Please print exactly the lines below, from the start of the material up to and including the line with "return tube(line[:, :3], r, n)", but none of the pictures.

— Begin —

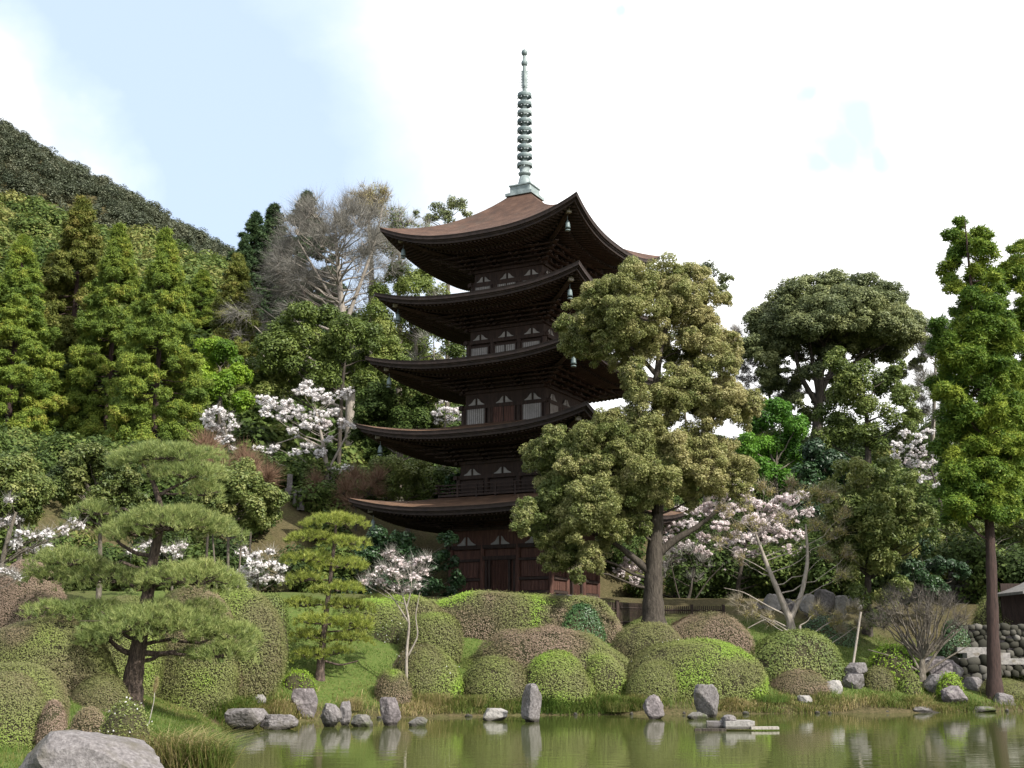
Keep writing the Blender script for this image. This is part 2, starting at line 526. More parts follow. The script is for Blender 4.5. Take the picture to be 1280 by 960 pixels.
def px_trunk(lst, Y, ground=True):
    """trunk as (px, py, radius m[, depth offset])"""
    out = []
    for c in lst:
        p = P(c[0], c[1], Y + (c[3] if len(c) > 3 else 0))
        out.append([*p, c[2]])
    out = np.array(out)
    if ground:
        g = tz(out[0, 0], out[0, 1]) - .15
        if out[0, 2] > g + .05:
            dirx = out[0, 0]
            foot = np.array([[out[0, 0], out[0, 1], g, out[0, 3] * 1.12]])
            foot[0, 2] = tz(foot[0, 0], foot[0, 1]) - .15
            out = np.concatenate([foot, out])
        else:
            out[0, 2] = g
    return out


def trunk_tube(tr, n=10, flare=True):
    s = np.linspace(0, len(tr) - 1, max(10, len(tr) * 4))
    line = np.stack([np.interp(s, np.arange(len(tr)), tr[:, i]) for i in range(4)], 1)
    # soften corners
    for _ in range(2):
        line[1:-1, :3] = .25 * line[:-2, :3] + .5 * line[1:-1, :3] + .25 * line[2:, :3]
    r = line[:, 3].copy()
    if flare:
        h = line[:, 2] - line[0, 2]
        r *= 1 + .45 * np.exp(-h / (2.2 * r[0] + .01))
    r *= 1 + .06 * np.sin(np.arange(len(r)) * 2.1)
    return tube(line[:, :3], r, n)


# ------------------------------------------------------------------ world: sky with clouds
SUN_AZ, SUN_EL = atan2(.75, -.66), radians(41)
w = bpy.data.worlds.new('World')
scene.world = w
w.use_nodes = True
nt = w.node_tree
nt.nodes.clear()
wo = nt.nodes.new('ShaderNodeOutputWorld')
sky = N(nt, 'ShaderNodeTexSky', sky_type='NISHITA', sun_disc=False, sun_elevation=SUN_EL, sun_rotation=SUN_AZ, air_density=1.0, dust_density=.4, ozone_density=1.5)
bg_sky = N(nt, 'ShaderNodeBackground', _1=.10)
nt.links.new(sky.outputs[0], bg_sky.inputs[0])
tc = N(nt, 'ShaderNodeTexCoord')
nz = N(nt, 'ShaderNodeTexNoise', i_Scale=2.6, i_Detail=7, i_Roughness=.55)
nz.inputs['Distortion'].default_value = .25
mp = N(nt, 'ShaderNodeMapping')
mp.inputs['Scale'].default_value = (1, 1, 1.7)
mp.inputs['Location'].default_value = (.3, .1, .45)
nt.links.new(tc.outputs['Generated'], mp.inputs[0])
nt.links.new(mp.outputs[0], nz.inputs['Vector'])
nv = N(nt, 'ShaderNodeTexNoise', i_Scale=9, i_Detail=5)
nt.links.new(tc.outputs['Generated'], nv.inputs['Vector'])
vs = N(nt, 'ShaderNodeVectorMath', operation='MULTIPLY_ADD')
vs.inputs[1].default_value = (.12, .12, .12)
nt.links.new(nv.outputs['Color'], vs.inputs[0])
nt.links.new(tc.outputs['Generated'], vs.inputs[2])


def wmath(op, a, b=None, c=None, clamp=False):
    n = N(nt, 'ShaderNodeMath', operation=op, use_clamp=clamp)
    for i, v in enumerate((a, b, c)):
        if v is None:
            continue
        if hasattr(v, 'links'):
            nt.links.new(v, n.inputs[i])
        else:
            n.inputs[i].default_value = v
    return n.outputs[0]


def blue_gap(px, py, rad):
    d = P(px, py, 1.0) - np.array([0, 0, ZC])
    d = d / np.linalg.norm(d) + .06
    ds = N(nt, 'ShaderNodeVectorMath', operation='DISTANCE')
    ds.inputs[1].default_value = tuple(d)
    nt.links.new(vs.outputs[0], ds.inputs[0])
    mr = N(nt, 'ShaderNodeMapRange', interpolation_type='SMOOTHSTEP', _1=rad * 1.25, _2=0.0, _3=0.0, _4=1.0)
    nt.links.new(ds.outputs['Value'], mr.inputs[0])
    return mr.outputs[0]


cov = wmath('MULTIPLY_ADD', nz.outputs[0], 2.3, -.12)
sep = N(nt, 'ShaderNodeSeparateXYZ')
nt.links.new(tc.outputs['Generated'], sep.inputs[0])
cov = wmath('MULTIPLY_ADD', sep.outputs[0], .9, cov)
for (px, py, rad, s) in ((370, 110, .20, .62), (280, 240, .12, .4), (130, 20, .13, .42), (60, 10, .1, .2)):
    g = blue_gap(px, py, rad)
    cov = wmath('MULTIPLY_ADD', g, -s, cov)
for (px, py, rad, q_) in ((40, 130, .07, .55), (120, 205, .05, .5), (165, 240, .04, .35), (20, 60, .05, .3), (500, 120, .09, .25), (560, 40, .1, .3)):
    cov = wmath('MULTIPLY_ADD', blue_gap(px, py, rad), q_, cov)
cov = wmath('MAXIMUM', cov, .0)
cov = wmath('MINIMUM', cov, 1.0)
bg_cl = N(nt, 'ShaderNodeBackground', _1=1.02)
cyan = None
for (px, py, rad) in ((1070, 165, .048), (1035, 195, .048), (1008, 222, .032), (1100, 190, .03), (742, 18, .014), (1000, 125, .022)):
    g = blue_gap(px, py, rad)
    cyan = g if cyan is None else wmath('MAXIMUM', cyan, g)
cyan = wmath('MULTIPLY', cyan, 1.1, clamp=True)
cr = ramp(nt, [(.05, (.42, .51, .655)), (.30, (.48, .565, .68)), (.55, (.575, .63, .70)), (.78, (.70, .725, .745)), (1, (.95, .95, .95))], cov)
nt.links.new(mixrgb(nt, cyan, cr.outputs[0], (.47, .71, .735)), bg_cl.inputs[0])
mx = N(nt, 'ShaderNodeMixShader')
nt.links.new(wmath('MAXIMUM', cov, .82), mx.inputs[0])
nt.links.new(bg_sky.outputs[0], mx.inputs[1])
nt.links.new(bg_cl.outputs[0], mx.inputs[2])
nt.links.new(mx.outputs[0], wo.inputs[0])

sun = bpy.data.lights.new('sun', 'SUN')
sun.energy = 3.95
sun.angle = radians(.6)
sun.color = (1, .955, .87)
so = bpy.data.objects.new('sun', sun)
COL.objects.link(so)
so.location = (60, -60, 80)
from mathutils import Vector
sd = Vector((sin(SUN_AZ) * cos(SUN_EL), cos(SUN_AZ) * cos(SUN_EL), sin(SUN_EL)))
so.rotation_euler = sd.to_track_quat('Z', 'Y').to_euler()

vs_ = scene.view_settings
vs_.view_transform = 'Standard'
vs_.look = 'None'
vs_.exposure = 0.88
vs_.gamma = 1.0
scene.cycles.max_bounces = 6
scene.cycles.diffuse_bounces = 3
scene.cycles.glossy_bounces = 3
scene.cycles.transmission_bounces = 4
scene.cycles.use_denoising = True

# ------------------------------------------------------------------ ground and water
xs = np.concatenate([np.linspace(-1100, -260, 24), np.linspace(-240, -42, 50), np.arange(-40, 44, .5), np.linspace(46, 240, 46), np.linspace(280, 1100, 20)])
ys = np.concatenate([np.linspace(-400, -30, 10), np.linspace(-20, 14, 12), np.arange(15, 92, .5), np.linspace(93, 460, 150), np.linspace(480, 1500, 24)])
gx, gy = np.meshgrid(xs, ys, indexing='ij')
gz = terrain(gx, gy)
gz = gz + .05 * wave(gx, gy, 0, 9, 1.4, 3) * ((shore_d(gx, gy) > .5) & (gy < 100))
nx, ny = gx.shape
i, j = np.meshgrid(np.arange(nx - 1), np.arange(ny - 1), indexing='ij')
i, j = i.ravel(), j.ravel()
gF = np.stack([i * ny + j, (i + 1) * ny + j, (i + 1) * ny + j + 1, i * ny + j + 1], 1)
lawn = np.clip(1 - np.maximum(np.abs(gx - 2) - 17, 0) / 5, 0, 1) * np.clip((57 - gy) / 4, 0, 1) * np.clip((shore_d(gx, gy) - .6) / .7, 0, 1)
m, nt2, out = mat_new('ground_soil_and_turf')
tcg = N(nt2, 'ShaderNodeTexCoord')
n1 = N(nt2, 'ShaderNodeTexNoise', i_Scale=.55, i_Detail=7, i_Roughness=.65)
n2 = N(nt2, 'ShaderNodeTexNoise', i_Scale=9.0, i_Detail=6, i_Roughness=.7)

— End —

**PROBLEM SOLUTION**
Keep writing the Blender script for this image. This is part 2, starting at line 526. More parts follow. The script is for Blender 4.5. Take the picture to be 1280 by 960 pixels.
def px_trunk(lst, Y, ground=True):
    """trunk as (px, py, radius m[, depth offset])"""
    out = []
    for c in lst:
        p = P(c[0], c[1], Y + (c[3] if len(c) > 3 else 0))
        out.append([*p, c[2]])
    out = np.array(out)
    if ground:
        g = tz(out[0, 0], out[0, 1]) - .15
        if out[0, 2] > g + .05:
            dirx = out[0, 0]
            foot = np.array([[out[0, 0], out[0, 1], g, out[0, 3] * 1.12]])
            foot[0, 2] = tz(foot[0, 0], foot[0, 1]) - .15
            out = np.concatenate([foot, out])
        else:
            out[0, 2] = g
    return out


def trunk_tube(tr, n=10, flare=True):
    s = np.linspace(0, len(tr) - 1, max(10, len(tr) * 4))
    line = np.stack([np.interp(s, np.arange(len(tr)), tr[:, i]) for i in range(4)], 1)
    # soften corners
    for _ in range(2):
        line[1:-1, :3] = .25 * line[:-2, :3] + .5 * line[1:-1, :3] + .25 * line[2:, :3]
    r = line[:, 3].copy()
    if flare:
        h = line[:, 2] - line[0, 2]
        r *= 1 + .45 * np.exp(-h / (2.2 * r[0] + .01))
    r *= 1 + .06 * np.sin(np.arange(len(r)) * 2.1)
    return tube(line[:, :3], r, n)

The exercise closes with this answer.